Ian Bailey gets 12-month road ban over drug driving

Former journalist (64) also fined€700 after conviction for three drug related offences

Ian Bailey gave a blood sample and was tested for driving under the influence of cannabis and he failed the test, the court heard. File photograph: Nick Bradshaw/The Irish Times.

Ian Bailey gave a blood sample and was tested for driving under the influence of cannabis and he failed the test, the court heard. File photograph: Nick Bradshaw/The Irish Times.

 

Former journalist Ian Bailey has been banned from driving for 12 months and fined a total of €700 after he was convicted of drug driving and possession of cannabis for his own use in West Cork almost two years ago.

Mr Bailey (64) of Schull had denied a total of four charges following a garda investigation after he was stopped while driving at Schull and later arrested and brought to Bantry Garda Station on the night of August 25th 2019.

Mr Bailey was charged with possession of cannabis, permitting the possession of cannabis in a car under his control, driving a car while having cannabis in his body, all at Schull and with possession of cannabis at Bantry Garda Station.

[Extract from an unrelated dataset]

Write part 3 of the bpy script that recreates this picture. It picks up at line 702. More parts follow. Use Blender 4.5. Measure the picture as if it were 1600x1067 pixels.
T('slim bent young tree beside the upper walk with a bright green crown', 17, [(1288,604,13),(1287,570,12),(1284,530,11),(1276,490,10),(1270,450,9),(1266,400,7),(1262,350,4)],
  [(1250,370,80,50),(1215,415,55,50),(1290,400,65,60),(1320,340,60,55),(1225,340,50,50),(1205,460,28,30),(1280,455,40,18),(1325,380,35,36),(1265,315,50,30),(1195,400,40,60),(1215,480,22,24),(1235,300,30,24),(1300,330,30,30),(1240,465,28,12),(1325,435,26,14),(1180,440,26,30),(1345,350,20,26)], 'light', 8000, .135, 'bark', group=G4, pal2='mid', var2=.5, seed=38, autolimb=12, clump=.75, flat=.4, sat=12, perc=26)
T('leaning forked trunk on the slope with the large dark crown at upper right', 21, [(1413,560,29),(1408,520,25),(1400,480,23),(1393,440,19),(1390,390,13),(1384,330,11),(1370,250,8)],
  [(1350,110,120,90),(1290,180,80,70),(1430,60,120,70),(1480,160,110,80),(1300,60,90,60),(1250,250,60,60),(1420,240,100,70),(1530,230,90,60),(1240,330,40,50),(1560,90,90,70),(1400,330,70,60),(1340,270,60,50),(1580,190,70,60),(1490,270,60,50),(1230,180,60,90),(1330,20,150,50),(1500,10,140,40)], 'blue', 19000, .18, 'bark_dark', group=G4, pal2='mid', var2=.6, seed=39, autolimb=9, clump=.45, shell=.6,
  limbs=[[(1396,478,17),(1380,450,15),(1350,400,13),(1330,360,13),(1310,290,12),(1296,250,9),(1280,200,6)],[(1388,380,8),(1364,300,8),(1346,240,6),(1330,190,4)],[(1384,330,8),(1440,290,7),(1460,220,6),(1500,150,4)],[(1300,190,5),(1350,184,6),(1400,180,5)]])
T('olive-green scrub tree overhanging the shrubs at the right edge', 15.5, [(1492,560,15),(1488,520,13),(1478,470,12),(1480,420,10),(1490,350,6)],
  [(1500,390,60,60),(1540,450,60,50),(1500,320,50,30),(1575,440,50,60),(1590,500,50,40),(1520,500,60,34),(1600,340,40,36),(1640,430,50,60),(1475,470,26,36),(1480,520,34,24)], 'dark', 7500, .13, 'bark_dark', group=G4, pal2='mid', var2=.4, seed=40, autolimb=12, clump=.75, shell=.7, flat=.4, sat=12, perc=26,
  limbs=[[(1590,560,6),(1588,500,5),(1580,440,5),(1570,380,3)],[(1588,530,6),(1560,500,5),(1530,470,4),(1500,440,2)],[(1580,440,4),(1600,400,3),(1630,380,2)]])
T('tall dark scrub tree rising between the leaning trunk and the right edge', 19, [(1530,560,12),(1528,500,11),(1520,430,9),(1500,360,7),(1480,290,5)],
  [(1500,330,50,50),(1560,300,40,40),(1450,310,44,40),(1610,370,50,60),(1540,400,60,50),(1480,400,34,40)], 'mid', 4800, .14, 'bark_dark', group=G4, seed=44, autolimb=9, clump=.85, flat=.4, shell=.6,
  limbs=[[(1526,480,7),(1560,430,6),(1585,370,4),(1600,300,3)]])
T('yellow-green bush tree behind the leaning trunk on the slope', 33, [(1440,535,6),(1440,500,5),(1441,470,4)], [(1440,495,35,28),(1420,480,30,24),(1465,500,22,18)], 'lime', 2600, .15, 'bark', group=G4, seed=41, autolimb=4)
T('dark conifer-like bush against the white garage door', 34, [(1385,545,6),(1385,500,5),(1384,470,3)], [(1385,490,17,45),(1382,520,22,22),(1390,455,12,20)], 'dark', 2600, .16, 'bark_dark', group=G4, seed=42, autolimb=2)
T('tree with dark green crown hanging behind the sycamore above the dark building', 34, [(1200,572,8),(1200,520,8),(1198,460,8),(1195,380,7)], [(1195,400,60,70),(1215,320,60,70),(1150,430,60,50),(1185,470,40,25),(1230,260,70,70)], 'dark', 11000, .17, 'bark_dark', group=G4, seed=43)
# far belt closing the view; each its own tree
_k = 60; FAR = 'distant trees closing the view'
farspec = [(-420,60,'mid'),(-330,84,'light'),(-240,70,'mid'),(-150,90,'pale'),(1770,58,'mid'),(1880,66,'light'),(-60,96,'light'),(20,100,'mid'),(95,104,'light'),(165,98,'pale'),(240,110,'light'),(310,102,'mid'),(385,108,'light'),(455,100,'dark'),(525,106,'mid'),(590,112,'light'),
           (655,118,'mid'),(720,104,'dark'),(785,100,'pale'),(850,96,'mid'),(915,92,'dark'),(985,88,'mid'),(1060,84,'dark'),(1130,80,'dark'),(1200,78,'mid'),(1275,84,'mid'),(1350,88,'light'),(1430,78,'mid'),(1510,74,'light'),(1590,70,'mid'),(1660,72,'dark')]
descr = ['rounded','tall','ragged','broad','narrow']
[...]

Mr Bailey’s barrister, Emmet Boyle BL had made a number of submissions to Judge John King at Bantry District Court last November. Gardaí had responded with submissions and on Thursday Judge King ruled on the matters.

The judge found in favour of Mr Bailey on just one point - that his car had not been legally detained and therefore the discovery of three cannabis joints in the car was not admissible and he dismissed one of the possession charges.

The court had previously heard from Sgt Kevin Heffernan that he stopped Mr Bailey at a checkpoint in Schull and noticed he wasn’t wearing a seatbelt and in the course of speaking to him, he noticed a smell of alcohol from him.

Mr Bailey said he had had a pint earlier with a meal and was tired and when he was tested at the roadside, he failed a breathalyser test so he was arrested on suspicion of drink driving and brought to Bantry Garda Station.

He undertook a further test for alcohol with an evidenzer at Bantry Garda Station which he passed but when he was searched he was found to have a small tin containing suspected cannabis.

Mr Bailey gave a blood sample and was tested for driving under the influence of cannabis and he failed the test, leading to a charge of driving a car while having cannabis in his body or drug driving.

Gardaí also seized Mr Bailey’s car and found three joints in the ashtray of the vehicle which led to one of the possession of cannabis charges only for Judge King to dismiss it on the basis that the car was not legally detained.

But Judge King convicted Mr Bailey of possession of cannabis in Bantry, driving with cannabis in his body and, on the basis he had cannabis on his person when stopped, permitting possession of cannabis in a car under his control.

Mr Boyle said his client was a man in his 60s who was “living with someone at their house” in a rural area who relied on his car so the mandatory driving ban would have serious implications for him.

Mr Boyle also said Mr Bailey was “not working and his means would be of a lower order” before confirming his client did not have any dependents and was in receipt of social welfare as he asked for time for his client to pay any fines.

Judge King fined Mr Bailey €400 and banned him from driving for 12 months on the drug driving charge. He fined him €300 over the possession of cannabis charge, taking into consideration the charge of permitting cannabis in the car.

Mr Bailey, who arrived unaccompanied to court and sat alone at the back of the courtroom during the 20 minute hearing, declined to comment after the case other than to say that he would be appealing the convictions.